We come now to the consideration of an event which, despite the light that so many, and with such assurance, have shed upon it, remains wrapped in uncertainty, and presents a mystery second only to that of the murder of the Duke of Gandia.
It was, you will remember, in July of 1498 that Lucrezia took a second husband in Alfonso of Aragon, the natural son of Alfonso II of Naples and nephew of Federigo, the reigning king.

He was a handsome boy of seventeen at the time of his marriage--one year younger than Lucrezia--and, in honour of the event and in compliance with the Pope's insistence, he was created by his uncle Duke of Biselli and Prince of Salerno.

On every hand the marriage was said to be a love-match, and of it had been born, in November of 1499, the boy Roderigo.
On July 15, 1500, at about the third hour of the night, Alfonso was assaulted and grievously wounded--mortally, it was said at first--on the steps of St.Peter's.
Burchard's account of the affair is that the young prince was assailed by several assassins, who wounded him in the head, right arm, and knee.
Leaving him, no doubt, for dead, they fled down the steps, at the foot of which some forty horsemen awaited them, who escorted them out of the city by the Pertusa Gate.

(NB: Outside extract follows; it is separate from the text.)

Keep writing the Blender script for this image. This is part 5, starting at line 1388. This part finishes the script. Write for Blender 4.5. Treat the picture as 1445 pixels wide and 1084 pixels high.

The prince was residing in the palace of the Cardinal of Santa Maria in Portico, but so desperate was his condition that those who found him upon the steps of the Basilica bore him into the Vatican, where he was taken to a chamber of the Borgia Tower, whilst the Cardinal of Capua at once gave him absolution in articulo mortis.
The deed made a great stir in Rome, and was, of course, the subject of immediate gossip, and three days later Cesare issued an edict forbidding, under pain of death, any man from going armed between Sant' Angelo and the Vatican.
News of the event was carried immediately to Naples, and King Federigo sent his own physician, Galieno, to treat and tend his nephew.

In the care of that doctor and a hunchback assistant, Alfonso lay ill of his wounds until August 17, when suddenly be died, to the great astonishment of Rome, which for some time had believed him out of danger.